**** DATA SEGMENT ****

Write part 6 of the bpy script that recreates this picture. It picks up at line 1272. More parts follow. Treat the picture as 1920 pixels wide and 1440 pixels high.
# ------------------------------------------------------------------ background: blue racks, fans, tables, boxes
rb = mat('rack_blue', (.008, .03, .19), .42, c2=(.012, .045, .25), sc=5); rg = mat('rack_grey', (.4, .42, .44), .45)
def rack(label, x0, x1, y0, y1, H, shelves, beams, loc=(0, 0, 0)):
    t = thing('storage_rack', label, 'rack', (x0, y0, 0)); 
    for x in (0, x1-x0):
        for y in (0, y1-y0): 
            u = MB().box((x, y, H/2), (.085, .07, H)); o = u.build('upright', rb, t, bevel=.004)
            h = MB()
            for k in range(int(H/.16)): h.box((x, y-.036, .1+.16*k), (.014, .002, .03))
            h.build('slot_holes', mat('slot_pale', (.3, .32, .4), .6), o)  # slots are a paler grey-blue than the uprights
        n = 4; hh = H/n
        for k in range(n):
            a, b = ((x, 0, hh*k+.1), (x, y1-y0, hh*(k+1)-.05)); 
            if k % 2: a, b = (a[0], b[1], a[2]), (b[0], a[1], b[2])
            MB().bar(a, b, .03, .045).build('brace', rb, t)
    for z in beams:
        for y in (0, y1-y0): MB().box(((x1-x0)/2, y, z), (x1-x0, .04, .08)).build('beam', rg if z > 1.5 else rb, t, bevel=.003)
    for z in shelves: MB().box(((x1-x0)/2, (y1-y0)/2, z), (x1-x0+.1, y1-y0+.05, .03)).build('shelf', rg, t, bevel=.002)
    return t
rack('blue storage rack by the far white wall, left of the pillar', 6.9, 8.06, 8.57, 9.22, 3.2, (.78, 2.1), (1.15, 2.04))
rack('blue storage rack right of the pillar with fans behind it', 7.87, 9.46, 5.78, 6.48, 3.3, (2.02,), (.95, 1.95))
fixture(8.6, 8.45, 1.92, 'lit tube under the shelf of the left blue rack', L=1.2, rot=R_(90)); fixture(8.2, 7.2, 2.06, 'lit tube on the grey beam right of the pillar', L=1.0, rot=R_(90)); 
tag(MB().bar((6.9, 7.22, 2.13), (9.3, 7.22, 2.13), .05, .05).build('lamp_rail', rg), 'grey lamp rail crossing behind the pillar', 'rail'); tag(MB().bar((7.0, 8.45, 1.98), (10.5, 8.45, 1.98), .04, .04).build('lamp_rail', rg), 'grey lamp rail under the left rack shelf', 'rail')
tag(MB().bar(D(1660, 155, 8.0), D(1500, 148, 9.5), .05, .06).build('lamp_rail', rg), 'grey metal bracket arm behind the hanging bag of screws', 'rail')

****

# WRITTEN INSTRUCTION:
Please reproduce the entire listing, exactly as shown.

# RESULT:
Write part 6 of the bpy script that recreates this picture. It picks up at line 1272. More parts follow. Treat the picture as 1920 pixels wide and 1440 pixels high.
# ------------------------------------------------------------------ background: blue racks, fans, tables, boxes
rb = mat('rack_blue', (.008, .03, .19), .42, c2=(.012, .045, .25), sc=5); rg = mat('rack_grey', (.4, .42, .44), .45)
def rack(label, x0, x1, y0, y1, H, shelves, beams, loc=(0, 0, 0)):
    t = thing('storage_rack', label, 'rack', (x0, y0, 0)); 
    for x in (0, x1-x0):
        for y in (0, y1-y0): 
            u = MB().box((x, y, H/2), (.085, .07, H)); o = u.build('upright', rb, t, bevel=.004)
            h = MB()
            for k in range(int(H/.16)): h.box((x, y-.036, .1+.16*k), (.014, .002, .03))
            h.build('slot_holes', mat('slot_pale', (.3, .32, .4), .6), o)  # slots are a paler grey-blue than the uprights
        n = 4; hh = H/n
        for k in range(n):
            a, b = ((x, 0, hh*k+.1), (x, y1-y0, hh*(k+1)-.05)); 
            if k % 2: a, b = (a[0], b[1], a[2]), (b[0], a[1], b[2])
            MB().bar(a, b, .03, .045).build('brace', rb, t)
    for z in beams:
        for y in (0, y1-y0): MB().box(((x1-x0)/2, y, z), (x1-x0, .04, .08)).build('beam', rg if z > 1.5 else rb, t, bevel=.003)
    for z in shelves: MB().box(((x1-x0)/2, (y1-y0)/2, z), (x1-x0+.1, y1-y0+.05, .03)).build('shelf', rg, t, bevel=.002)
    return t
rack('blue storage rack by the far white wall, left of the pillar', 6.9, 8.06, 8.57, 9.22, 3.2, (.78, 2.1), (1.15, 2.04))
rack('blue storage rack right of the pillar with fans behind it', 7.87, 9.46, 5.78, 6.48, 3.3, (2.02,), (.95, 1.95))
fixture(8.6, 8.45, 1.92, 'lit tube under the shelf of the left blue rack', L=1.2, rot=R_(90)); fixture(8.2, 7.2, 2.06, 'lit tube on the grey beam right of the pillar', L=1.0, rot=R_(90)); 
tag(MB().bar((6.9, 7.22, 2.13), (9.3, 7.22, 2.13), .05, .05).build('lamp_rail', rg), 'grey lamp rail crossing behind the pillar', 'rail'); tag(MB().bar((7.0, 8.45, 1.98), (10.5, 8.45, 1.98), .04, .04).build('lamp_rail', rg), 'grey lamp rail under the left rack shelf', 'rail')
tag(MB().bar(D(1660, 155, 8.0), D(1500, 148, 9.5), .05, .06).build('lamp_rail', rg), 'grey metal bracket arm behind the hanging bag of screws', 'rail')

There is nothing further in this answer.